5.7.2.1. DMARC Policy Discovery
If the set produced by the DNS Tree Walk contains no DMARC policy record
(i.e., any indication that there is no such record as opposed to a
transient DNS error), Mail Receivers SHOULD NOT apply the DMARC mechanism
to the message.


Whether a DMARC policy is missing or NONE, the test can be performed
successfully, using default alignment of relaxed.  Both PASS and FAIL
results can be useful to the evaluator, and a savvy evaluator will choose
to do so.

If a particular author's messages are trusted to be safe and wanted, the
sender may be configured to bypass content filtering.  This disposition is
only free of impersonation risk when the sender identity has been
validated.   A result of DMARC PASS provides this assurance.

If a test produces DMARC FAIL, this does not demonstrate that the message
is malicious or unwanted, but it may be a reason to prioritize the message
for review, so that local policies can be updated to ensure that the
authorship of future messages can be assessed unambiguously.

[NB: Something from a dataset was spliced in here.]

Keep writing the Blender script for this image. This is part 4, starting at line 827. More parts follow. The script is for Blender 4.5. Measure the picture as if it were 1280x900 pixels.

I suggest the language should be more like this:

If the set produced by the DNS Tree Walk contains no DMARC policy record
(i.e., any indication that there is no such record as opposed to a
transient DNS error), Mail Receivers MAY choose to proceed with the DMARC
mechanism using a default alignment of "relaxed" and a default policy
recommendation of "NONE".


If PSDs embrace the PSD flag, a missing DMARC flag should become a rare
event.   This may indicate a fraudulent TLD, so I think we also need to
document that possibility.   The right way to do test for a fraudulent TLD
depends on my earlier question of whether all TLDs have implemented DNS
SEC.  If so, non-existent TLDs will return NXDOMAIN in response to a query
on the TLD name, while valid TLDs will return NOERROR or DATA.